A week later Roland is driving me and Pa, my ma and my sister to Montreal Canada for a big Fourth of July weekend where Roland is going to be introduced to the most beautiful little French dolls in town, my elder cousin girls. He turns and looks at me in the back seat as we’re passing Lake Champlain, yells in French, “Are you still there, Ti Pousse?” (Lil Thumb?)

About this time too my Pa takes me and my ma to see every big wrestling match which happened at the time (dont ask my why, except Lowell must have been a big wrestling town) between the two world champs, Gus Sonnenberg of Topsfield (or thereabouts Massachusetts, originally from Germany) and the great Henri DeGlane, world’s champion from France — In those days wrestling was still for keeps, dont you see—In the first fall Gus Sonnenberg rushes off the ropes with a bounce and does his famous headinto-belly rush that knocks DeGlane right over the ropes upside down bouncing and into my mother’s lap . . . He is abashed, says, “I’m sorry, Madame,” she says, “I dont mind as long as it’s a good French man.” Then on the next play he pins Sonnenberg down with his famous leg stranglehold and wins the first fall. Later on, in the incredible cigarsmoke which always made me wonder how those guys could even breathe let alone wrestle (in the Crescent Rink in Lowell) somebody applies a wrenching awful hellish leg-spreading hold that makes some people rush home in fear and somebody wins, I forget who.

It was only shortly after that that wrestling matches began to be fixed.

Meanwhile in this Crescent there were boxing matches and what I liked, besides the action, and since I didnt gamble, being 10 and not caring about money bets then as even now, I saw some marvelous aesthetical nuances connected with indoor fight sports: heard: smelled the cigarsmoke, the hollow cries, the poem of it all . . . (which I wont go into just now).

Because now there’s no time for poetry anyway.

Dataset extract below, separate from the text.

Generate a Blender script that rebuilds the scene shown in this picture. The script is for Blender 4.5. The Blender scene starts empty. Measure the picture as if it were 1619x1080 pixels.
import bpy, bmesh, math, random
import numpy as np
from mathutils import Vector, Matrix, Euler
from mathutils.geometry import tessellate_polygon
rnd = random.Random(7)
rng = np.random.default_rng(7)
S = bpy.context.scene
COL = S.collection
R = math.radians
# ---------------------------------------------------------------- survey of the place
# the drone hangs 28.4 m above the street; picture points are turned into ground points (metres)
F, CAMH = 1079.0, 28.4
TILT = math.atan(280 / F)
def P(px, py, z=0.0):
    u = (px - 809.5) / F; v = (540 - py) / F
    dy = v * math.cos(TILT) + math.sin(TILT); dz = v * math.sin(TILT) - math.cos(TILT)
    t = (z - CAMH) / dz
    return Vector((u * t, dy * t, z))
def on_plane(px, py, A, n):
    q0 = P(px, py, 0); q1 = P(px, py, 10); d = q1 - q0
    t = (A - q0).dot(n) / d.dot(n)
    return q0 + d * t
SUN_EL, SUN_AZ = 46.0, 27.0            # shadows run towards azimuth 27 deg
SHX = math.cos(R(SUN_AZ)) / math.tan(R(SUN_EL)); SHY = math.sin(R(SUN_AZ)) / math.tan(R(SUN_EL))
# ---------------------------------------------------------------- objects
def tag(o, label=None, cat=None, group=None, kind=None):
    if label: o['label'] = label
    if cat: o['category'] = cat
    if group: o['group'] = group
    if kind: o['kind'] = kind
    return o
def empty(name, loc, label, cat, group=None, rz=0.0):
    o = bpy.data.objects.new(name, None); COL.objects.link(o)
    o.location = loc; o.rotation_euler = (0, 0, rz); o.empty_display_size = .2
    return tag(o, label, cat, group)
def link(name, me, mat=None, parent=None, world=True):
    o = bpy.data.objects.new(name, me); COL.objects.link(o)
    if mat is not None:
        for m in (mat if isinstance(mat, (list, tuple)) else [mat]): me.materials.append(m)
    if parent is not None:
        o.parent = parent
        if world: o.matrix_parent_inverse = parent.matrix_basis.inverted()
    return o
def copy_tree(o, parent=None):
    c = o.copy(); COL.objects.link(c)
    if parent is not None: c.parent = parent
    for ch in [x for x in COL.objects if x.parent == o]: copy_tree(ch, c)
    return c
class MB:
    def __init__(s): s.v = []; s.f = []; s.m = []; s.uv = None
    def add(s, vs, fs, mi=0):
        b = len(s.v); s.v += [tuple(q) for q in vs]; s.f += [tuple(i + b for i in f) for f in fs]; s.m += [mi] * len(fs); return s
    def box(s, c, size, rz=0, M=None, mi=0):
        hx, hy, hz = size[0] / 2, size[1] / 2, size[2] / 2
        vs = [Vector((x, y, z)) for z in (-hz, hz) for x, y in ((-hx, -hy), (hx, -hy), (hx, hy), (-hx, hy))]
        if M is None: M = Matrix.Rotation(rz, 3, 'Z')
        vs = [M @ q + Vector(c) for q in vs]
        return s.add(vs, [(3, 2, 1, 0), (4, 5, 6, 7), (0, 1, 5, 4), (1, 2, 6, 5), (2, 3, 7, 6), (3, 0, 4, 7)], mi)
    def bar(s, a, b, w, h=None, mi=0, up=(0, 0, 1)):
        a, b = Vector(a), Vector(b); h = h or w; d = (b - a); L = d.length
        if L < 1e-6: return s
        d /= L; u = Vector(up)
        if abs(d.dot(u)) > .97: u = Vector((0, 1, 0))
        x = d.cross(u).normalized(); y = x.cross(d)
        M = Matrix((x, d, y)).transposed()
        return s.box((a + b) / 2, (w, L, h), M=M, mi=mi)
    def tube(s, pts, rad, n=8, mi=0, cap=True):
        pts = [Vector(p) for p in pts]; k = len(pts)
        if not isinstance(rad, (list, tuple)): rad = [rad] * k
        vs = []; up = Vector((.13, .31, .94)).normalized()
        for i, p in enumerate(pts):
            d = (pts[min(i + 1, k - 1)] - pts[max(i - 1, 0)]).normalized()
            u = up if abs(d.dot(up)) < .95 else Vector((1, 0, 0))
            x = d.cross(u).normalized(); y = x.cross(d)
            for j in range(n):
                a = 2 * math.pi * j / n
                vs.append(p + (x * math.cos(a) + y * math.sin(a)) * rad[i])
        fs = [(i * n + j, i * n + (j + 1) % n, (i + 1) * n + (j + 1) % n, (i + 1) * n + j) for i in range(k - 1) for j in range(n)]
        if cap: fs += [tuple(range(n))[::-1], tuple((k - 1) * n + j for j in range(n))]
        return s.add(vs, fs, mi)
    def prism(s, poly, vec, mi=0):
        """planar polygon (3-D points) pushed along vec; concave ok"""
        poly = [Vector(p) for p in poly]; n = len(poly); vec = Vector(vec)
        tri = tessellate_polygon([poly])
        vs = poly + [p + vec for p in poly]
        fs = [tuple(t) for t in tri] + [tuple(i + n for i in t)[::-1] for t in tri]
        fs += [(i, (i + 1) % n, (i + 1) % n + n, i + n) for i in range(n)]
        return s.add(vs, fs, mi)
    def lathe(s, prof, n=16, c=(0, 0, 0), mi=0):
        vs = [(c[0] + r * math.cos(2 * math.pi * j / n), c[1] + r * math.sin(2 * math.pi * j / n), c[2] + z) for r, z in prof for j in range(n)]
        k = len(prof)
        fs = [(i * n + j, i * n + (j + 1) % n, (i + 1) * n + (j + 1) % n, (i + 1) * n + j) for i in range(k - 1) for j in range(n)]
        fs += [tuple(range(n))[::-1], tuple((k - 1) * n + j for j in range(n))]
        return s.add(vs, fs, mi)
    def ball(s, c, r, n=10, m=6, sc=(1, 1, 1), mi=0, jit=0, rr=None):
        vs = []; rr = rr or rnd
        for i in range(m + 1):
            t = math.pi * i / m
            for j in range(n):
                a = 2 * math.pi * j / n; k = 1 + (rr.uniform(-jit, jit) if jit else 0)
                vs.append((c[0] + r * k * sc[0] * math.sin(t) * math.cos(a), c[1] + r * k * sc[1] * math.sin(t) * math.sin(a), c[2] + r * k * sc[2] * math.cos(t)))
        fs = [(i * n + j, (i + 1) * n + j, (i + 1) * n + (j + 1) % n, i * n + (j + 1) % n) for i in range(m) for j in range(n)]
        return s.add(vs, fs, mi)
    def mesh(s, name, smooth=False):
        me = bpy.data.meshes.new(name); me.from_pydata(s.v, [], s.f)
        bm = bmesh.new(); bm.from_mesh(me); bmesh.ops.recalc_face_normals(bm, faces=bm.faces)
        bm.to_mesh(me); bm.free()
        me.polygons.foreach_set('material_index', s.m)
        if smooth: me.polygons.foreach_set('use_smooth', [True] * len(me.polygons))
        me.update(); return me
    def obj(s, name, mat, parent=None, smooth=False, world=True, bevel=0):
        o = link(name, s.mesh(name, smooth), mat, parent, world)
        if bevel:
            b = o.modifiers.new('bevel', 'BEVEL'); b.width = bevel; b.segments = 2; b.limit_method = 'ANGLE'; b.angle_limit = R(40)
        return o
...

The only way to organize what you’re going to say about anything is to organize it on a grand and emotional scale based on the way you’ve felt about life all along. Only recently, now at age 45, I saw I swear the selfsame young pug with the sad blue bag a-hurrying to the bus station in Massachusetts to make his way to Maine for another dreary prelim bout, with no hope now but maybe 50 bucks, and maybe a broken nose, but why should a young man do things like that and wind up in the bottom pages of smalltown newspapers where they always have the UPI or AP reports of fights: “Manila, Philippines, Jose Ortega, 123, of San Juan Puerto Rico, outpointed Sam Vreska, 121, Kearney, Nebraska, in ten rounds. . . . Hungry Kelly, 168, Omaha, Nebraska, kayoed Ross Raymond, 169, Ottawa, Canada, in round 2.” You read those things and you wonder what makes them so eagerly helpless in the corner when their seconds are sponging their reddened nose. Well never expect me to go into the ring! I’m too yellow! Could it say in the lexicon of publishing stories that Grass Williams outpointed or kayoed Gray Glass in the fifth? in Beelzabur Town? I say, God bless young fighters, and now I’ll take a rest and wait for my trainer’s bottle, and my trainer’s name is Johnny Walker.